SAS has received approval of its Plan of Reorganisation, known as the “Chapter 11 Plan,” by the U.S. Bankruptcy Court for the Southern District of New York. The effectiveness of this plan is contingent upon various conditions, including regulatory approvals and a reorganisation at the SAS AB level in Sweden. SAS anticipates emerging from Chapter 11 proceedings by the end of the first half of 2024, with no recovery expected for subordinated creditors and existing shareholders of SAS AB. All common shares and listed commercial hybrid bonds of SAS AB are set to be cancelled, redeemed and delisted during the restructuring process. Despite these proceedings, SAS operations and flight schedule remain unaffected and the airline assures continued service to customers.
SAS initiated voluntary Chapter 11 proceedings in the U.S. to expedite the implementation of its comprehensive business transformation plan, SAS FORWARD. This process aimed to secure agreements with key stakeholders, restructure debt obligations, reconfigure the aircraft fleet and inject significant capital.

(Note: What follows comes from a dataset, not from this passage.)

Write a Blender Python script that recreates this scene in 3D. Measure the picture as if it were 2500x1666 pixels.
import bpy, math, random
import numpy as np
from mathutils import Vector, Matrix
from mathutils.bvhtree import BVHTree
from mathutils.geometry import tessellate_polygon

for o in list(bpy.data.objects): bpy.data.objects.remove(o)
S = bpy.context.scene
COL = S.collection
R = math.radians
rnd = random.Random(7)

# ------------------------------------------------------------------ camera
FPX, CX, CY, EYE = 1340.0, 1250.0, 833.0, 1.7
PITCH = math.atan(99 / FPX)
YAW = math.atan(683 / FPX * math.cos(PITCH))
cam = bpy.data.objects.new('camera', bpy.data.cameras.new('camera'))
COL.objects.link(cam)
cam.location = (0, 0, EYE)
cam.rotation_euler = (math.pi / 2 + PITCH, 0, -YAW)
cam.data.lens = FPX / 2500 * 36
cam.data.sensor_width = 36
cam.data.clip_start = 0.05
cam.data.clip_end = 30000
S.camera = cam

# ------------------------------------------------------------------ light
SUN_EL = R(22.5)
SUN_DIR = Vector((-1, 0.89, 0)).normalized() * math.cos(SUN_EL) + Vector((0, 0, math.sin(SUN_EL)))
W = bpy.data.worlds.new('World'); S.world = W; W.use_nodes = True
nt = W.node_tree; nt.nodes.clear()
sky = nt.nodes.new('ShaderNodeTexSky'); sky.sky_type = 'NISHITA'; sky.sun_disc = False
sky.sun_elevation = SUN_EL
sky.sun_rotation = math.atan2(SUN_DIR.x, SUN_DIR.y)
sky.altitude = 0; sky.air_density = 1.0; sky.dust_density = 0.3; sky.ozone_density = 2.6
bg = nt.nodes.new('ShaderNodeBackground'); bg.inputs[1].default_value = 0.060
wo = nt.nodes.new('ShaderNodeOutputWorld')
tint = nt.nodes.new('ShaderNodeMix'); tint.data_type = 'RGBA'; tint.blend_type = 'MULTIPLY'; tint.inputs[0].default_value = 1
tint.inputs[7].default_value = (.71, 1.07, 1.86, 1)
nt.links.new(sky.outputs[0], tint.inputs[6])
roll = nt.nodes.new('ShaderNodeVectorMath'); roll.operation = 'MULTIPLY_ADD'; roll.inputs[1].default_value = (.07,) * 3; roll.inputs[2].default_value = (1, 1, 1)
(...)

Throughout the Chapter 11 process, SAS successfully reconfigured its aircraft fleet and renegotiated lease agreements with 15 lessors, covering 59 aircraft. These amended lease agreements are expected to yield targeted annual cost savings of at least SEK 1.0 billion in reduced aircraft lease expenses and related annual cash flow items.
Additionally, SAS concluded a competitive exit financing solicitation process, with Castlelake, L.P., Air France-KLM S.A., Lind Invest ApS, and the Danish state selected as the winning bidder consortium. This consortium will provide a total investment of US$1,200 million, comprising US$475 million in new unlisted equity and US$725 million in secured convertible debt, to support the reorganised SAS.
The Chapter 11 Plan, which was approved by the Court on March 19, 2024, is supported by more than 99% of the creditors that voted on the Chapter 11 Plan.